EXERCISE REQUIREMENTS - Copy down all of the data underneath, exactly as shown.
____
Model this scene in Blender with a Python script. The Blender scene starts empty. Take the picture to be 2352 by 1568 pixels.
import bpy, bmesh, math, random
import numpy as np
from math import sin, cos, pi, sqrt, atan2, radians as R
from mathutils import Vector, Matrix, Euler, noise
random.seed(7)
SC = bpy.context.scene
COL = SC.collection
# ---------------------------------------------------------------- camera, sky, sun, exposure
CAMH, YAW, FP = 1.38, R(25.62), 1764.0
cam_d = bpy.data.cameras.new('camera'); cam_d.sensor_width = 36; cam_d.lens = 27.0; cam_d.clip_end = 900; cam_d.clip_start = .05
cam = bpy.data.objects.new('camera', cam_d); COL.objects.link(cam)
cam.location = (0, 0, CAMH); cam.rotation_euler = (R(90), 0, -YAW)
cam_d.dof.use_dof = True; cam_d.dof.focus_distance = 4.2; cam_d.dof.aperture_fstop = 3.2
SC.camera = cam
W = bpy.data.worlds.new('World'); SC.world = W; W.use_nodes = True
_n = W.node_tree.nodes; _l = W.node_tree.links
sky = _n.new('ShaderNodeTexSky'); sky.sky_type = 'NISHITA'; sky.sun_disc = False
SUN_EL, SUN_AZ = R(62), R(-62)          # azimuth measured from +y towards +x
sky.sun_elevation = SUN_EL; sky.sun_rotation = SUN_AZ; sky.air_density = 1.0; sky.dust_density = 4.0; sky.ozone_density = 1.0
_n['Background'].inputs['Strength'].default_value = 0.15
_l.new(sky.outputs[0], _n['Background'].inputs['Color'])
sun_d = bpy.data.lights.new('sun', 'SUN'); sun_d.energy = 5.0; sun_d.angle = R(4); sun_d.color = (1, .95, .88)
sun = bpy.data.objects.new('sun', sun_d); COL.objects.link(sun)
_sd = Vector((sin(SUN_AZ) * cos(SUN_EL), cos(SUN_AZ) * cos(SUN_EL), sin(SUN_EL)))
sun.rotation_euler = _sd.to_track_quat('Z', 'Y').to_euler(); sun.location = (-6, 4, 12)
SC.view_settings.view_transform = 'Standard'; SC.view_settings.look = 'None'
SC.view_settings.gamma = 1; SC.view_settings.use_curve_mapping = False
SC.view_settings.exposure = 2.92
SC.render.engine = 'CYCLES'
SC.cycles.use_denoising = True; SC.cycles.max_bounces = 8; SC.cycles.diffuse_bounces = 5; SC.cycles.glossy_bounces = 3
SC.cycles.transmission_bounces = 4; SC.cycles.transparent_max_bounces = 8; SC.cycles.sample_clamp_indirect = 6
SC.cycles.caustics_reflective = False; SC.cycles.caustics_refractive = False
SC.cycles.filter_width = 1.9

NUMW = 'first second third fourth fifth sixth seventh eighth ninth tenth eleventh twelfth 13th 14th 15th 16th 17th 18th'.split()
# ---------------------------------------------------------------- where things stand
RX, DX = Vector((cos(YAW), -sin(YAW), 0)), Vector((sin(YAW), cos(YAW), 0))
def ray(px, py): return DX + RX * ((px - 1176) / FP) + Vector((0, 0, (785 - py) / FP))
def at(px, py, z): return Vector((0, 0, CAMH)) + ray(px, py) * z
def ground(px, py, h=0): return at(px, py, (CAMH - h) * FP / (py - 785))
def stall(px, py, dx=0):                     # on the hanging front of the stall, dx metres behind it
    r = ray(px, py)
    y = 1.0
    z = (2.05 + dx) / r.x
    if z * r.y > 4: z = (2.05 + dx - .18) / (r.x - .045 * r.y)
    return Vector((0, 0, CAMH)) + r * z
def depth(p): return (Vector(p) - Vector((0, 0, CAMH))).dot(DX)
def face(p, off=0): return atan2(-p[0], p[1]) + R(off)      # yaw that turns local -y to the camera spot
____
FINISHED ANSWER -
Model this scene in Blender with a Python script. The Blender scene starts empty. Take the picture to be 2352 by 1568 pixels.
import bpy, bmesh, math, random
import numpy as np
from math import sin, cos, pi, sqrt, atan2, radians as R
from mathutils import Vector, Matrix, Euler, noise
random.seed(7)
SC = bpy.context.scene
COL = SC.collection
# ---------------------------------------------------------------- camera, sky, sun, exposure
CAMH, YAW, FP = 1.38, R(25.62), 1764.0
cam_d = bpy.data.cameras.new('camera'); cam_d.sensor_width = 36; cam_d.lens = 27.0; cam_d.clip_end = 900; cam_d.clip_start = .05
cam = bpy.data.objects.new('camera', cam_d); COL.objects.link(cam)
cam.location = (0, 0, CAMH); cam.rotation_euler = (R(90), 0, -YAW)
cam_d.dof.use_dof = True; cam_d.dof.focus_distance = 4.2; cam_d.dof.aperture_fstop = 3.2
SC.camera = cam
W = bpy.data.worlds.new('World'); SC.world = W; W.use_nodes = True
_n = W.node_tree.nodes; _l = W.node_tree.links
sky = _n.new('ShaderNodeTexSky'); sky.sky_type = 'NISHITA'; sky.sun_disc = False
SUN_EL, SUN_AZ = R(62), R(-62)          # azimuth measured from +y towards +x
sky.sun_elevation = SUN_EL; sky.sun_rotation = SUN_AZ; sky.air_density = 1.0; sky.dust_density = 4.0; sky.ozone_density = 1.0
_n['Background'].inputs['Strength'].default_value = 0.15
_l.new(sky.outputs[0], _n['Background'].inputs['Color'])
sun_d = bpy.data.lights.new('sun', 'SUN'); sun_d.energy = 5.0; sun_d.angle = R(4); sun_d.color = (1, .95, .88)
sun = bpy.data.objects.new('sun', sun_d); COL.objects.link(sun)
_sd = Vector((sin(SUN_AZ) * cos(SUN_EL), cos(SUN_AZ) * cos(SUN_EL), sin(SUN_EL)))
sun.rotation_euler = _sd.to_track_quat('Z', 'Y').to_euler(); sun.location = (-6, 4, 12)
SC.view_settings.view_transform = 'Standard'; SC.view_settings.look = 'None'
SC.view_settings.gamma = 1; SC.view_settings.use_curve_mapping = False
SC.view_settings.exposure = 2.92
SC.render.engine = 'CYCLES'
SC.cycles.use_denoising = True; SC.cycles.max_bounces = 8; SC.cycles.diffuse_bounces = 5; SC.cycles.glossy_bounces = 3
SC.cycles.transmission_bounces = 4; SC.cycles.transparent_max_bounces = 8; SC.cycles.sample_clamp_indirect = 6
SC.cycles.caustics_reflective = False; SC.cycles.caustics_refractive = False
SC.cycles.filter_width = 1.9

NUMW = 'first second third fourth fifth sixth seventh eighth ninth tenth eleventh twelfth 13th 14th 15th 16th 17th 18th'.split()
# ---------------------------------------------------------------- where things stand
RX, DX = Vector((cos(YAW), -sin(YAW), 0)), Vector((sin(YAW), cos(YAW), 0))
def ray(px, py): return DX + RX * ((px - 1176) / FP) + Vector((0, 0, (785 - py) / FP))
def at(px, py, z): return Vector((0, 0, CAMH)) + ray(px, py) * z
def ground(px, py, h=0): return at(px, py, (CAMH - h) * FP / (py - 785))
def stall(px, py, dx=0):                     # on the hanging front of the stall, dx metres behind it
    r = ray(px, py)
    y = 1.0
    z = (2.05 + dx) / r.x
    if z * r.y > 4: z = (2.05 + dx - .18) / (r.x - .045 * r.y)
    return Vector((0, 0, CAMH)) + r * z
def depth(p): return (Vector(p) - Vector((0, 0, CAMH))).dot(DX)
def face(p, off=0): return atan2(-p[0], p[1]) + R(off)      # yaw that turns local -y to the camera spot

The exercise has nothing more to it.